EXERCISE PROMPT:
Drop every picture, then transcribe the remaining data exactly.

═══ COLLECTED MATERIAL ═══

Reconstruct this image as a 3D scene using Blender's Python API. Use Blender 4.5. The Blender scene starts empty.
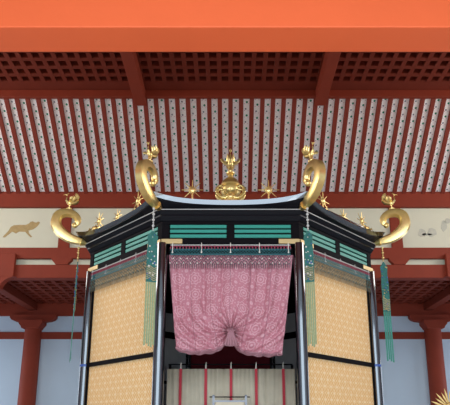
import bpy, bmesh, math, random
from mathutils import Vector, Matrix
random.seed(7)
PI = math.pi
sc = bpy.context.scene
COL = sc.collection

# ---------------------------------------------------------------- camera
F = 515.0; CX = 230.5; CY = 300.7; TH = math.radians(14.1); EYE = 1.6
cd = bpy.data.cameras.new('camera'); cam = bpy.data.objects.new('camera', cd); COL.objects.link(cam)
cd.sensor_width = 36; cd.lens = F/450*36
cd.shift_x = -(CX-225)/450; cd.shift_y = (CY-202.5)/450
cam.location = (0, 0, EYE); cam.rotation_euler = (PI/2+TH, 0, 0)
cd.clip_end = 200
sc.camera = cam
# ---------------------------------------------------------------- world, daylight and added fill lamps
w = bpy.data.worlds.new('world'); sc.world = w; w.use_nodes = True
w.node_tree.nodes['Background'].inputs[0].default_value = (0.72, 0.84, 1.0, 1)
w.node_tree.nodes['Background'].inputs[1].default_value = 1.0
def area(name, loc, rot, sx, sy, power, col):
    l = bpy.data.lights.new(name, 'AREA'); l.shape = 'RECTANGLE'; l.size = sx; l.size_y = sy; l.energy = power; l.color = col
    o = bpy.data.objects.new(name, l); COL.objects.link(o); o.location = loc; o.rotation_euler = rot; return o
area('front_daylight', (0, -3.2, 3.0), (math.radians(96), 0, 0), 10, 5.4, 690, (0.68, 0.84, 1.0))
area('low_bounce_fill', (0, -1.6, 0.15), (math.radians(140), 0, 0), 16, 4.5, 560, (1.0, 0.96, 0.90))  # unseen fill lamp added near the ground to lift the coving
for sx in (-1, 1):
    area('side_fill', (sx*12.85, 9.0, 8.4), (math.radians(90), 0, math.radians(90*sx)), 7.4, 3.0, 600, (1.0, 0.97, 0.95))  # added fill lamp high on each side, brightens coving, frieze and ceiling
    area('aisle_daylight', (sx*12.7, 16.9, 2.6), (math.radians(90), 0, math.radians(90*sx)), 3.6, 3.6, 178, (0.78, 0.88, 1.0))
sc.view_settings.view_transform = 'Standard'; sc.view_settings.look = 'None'
sc.view_settings.gamma = 1; sc.view_settings.use_curve_mapping = False
sc.view_settings.exposure = 0.0

# ---------------------------------------------------------------- helpers
def P(u, v, Y):
    """the point of the vertical plane at depth Y seen at photo pixel (u, v)"""
    a = (u-CX)/F; b = (CY-v)/F
    d = Vector((a, math.cos(TH)-b*math.sin(TH), math.sin(TH)+b*math.cos(TH)))
    return Vector((0, 0, EYE)) + d*(Y/d.y)
def zat(v, Y): return P(CX, v, Y).z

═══

RESPONSE BELOW:
Reconstruct this image as a 3D scene using Blender's Python API. Use Blender 4.5. The Blender scene starts empty.
import bpy, bmesh, math, random
from mathutils import Vector, Matrix
random.seed(7)
PI = math.pi
sc = bpy.context.scene
COL = sc.collection

# ---------------------------------------------------------------- camera
F = 515.0; CX = 230.5; CY = 300.7; TH = math.radians(14.1); EYE = 1.6
cd = bpy.data.cameras.new('camera'); cam = bpy.data.objects.new('camera', cd); COL.objects.link(cam)
cd.sensor_width = 36; cd.lens = F/450*36
cd.shift_x = -(CX-225)/450; cd.shift_y = (CY-202.5)/450
cam.location = (0, 0, EYE); cam.rotation_euler = (PI/2+TH, 0, 0)
cd.clip_end = 200
sc.camera = cam
# ---------------------------------------------------------------- world, daylight and added fill lamps
w = bpy.data.worlds.new('world'); sc.world = w; w.use_nodes = True
w.node_tree.nodes['Background'].inputs[0].default_value = (0.72, 0.84, 1.0, 1)
w.node_tree.nodes['Background'].inputs[1].default_value = 1.0
def area(name, loc, rot, sx, sy, power, col):
    l = bpy.data.lights.new(name, 'AREA'); l.shape = 'RECTANGLE'; l.size = sx; l.size_y = sy; l.energy = power; l.color = col
    o = bpy.data.objects.new(name, l); COL.objects.link(o); o.location = loc; o.rotation_euler = rot; return o
area('front_daylight', (0, -3.2, 3.0), (math.radians(96), 0, 0), 10, 5.4, 690, (0.68, 0.84, 1.0))
area('low_bounce_fill', (0, -1.6, 0.15), (math.radians(140), 0, 0), 16, 4.5, 560, (1.0, 0.96, 0.90))  # unseen fill lamp added near the ground to lift the coving
for sx in (-1, 1):
    area('side_fill', (sx*12.85, 9.0, 8.4), (math.radians(90), 0, math.radians(90*sx)), 7.4, 3.0, 600, (1.0, 0.97, 0.95))  # added fill lamp high on each side, brightens coving, frieze and ceiling
    area('aisle_daylight', (sx*12.7, 16.9, 2.6), (math.radians(90), 0, math.radians(90*sx)), 3.6, 3.6, 178, (0.78, 0.88, 1.0))
sc.view_settings.view_transform = 'Standard'; sc.view_settings.look = 'None'
sc.view_settings.gamma = 1; sc.view_settings.use_curve_mapping = False
sc.view_settings.exposure = 0.0

# ---------------------------------------------------------------- helpers
def P(u, v, Y):
    """the point of the vertical plane at depth Y seen at photo pixel (u, v)"""
    a = (u-CX)/F; b = (CY-v)/F
    d = Vector((a, math.cos(TH)-b*math.sin(TH), math.sin(TH)+b*math.cos(TH)))
    return Vector((0, 0, EYE)) + d*(Y/d.y)
def zat(v, Y): return P(CX, v, Y).z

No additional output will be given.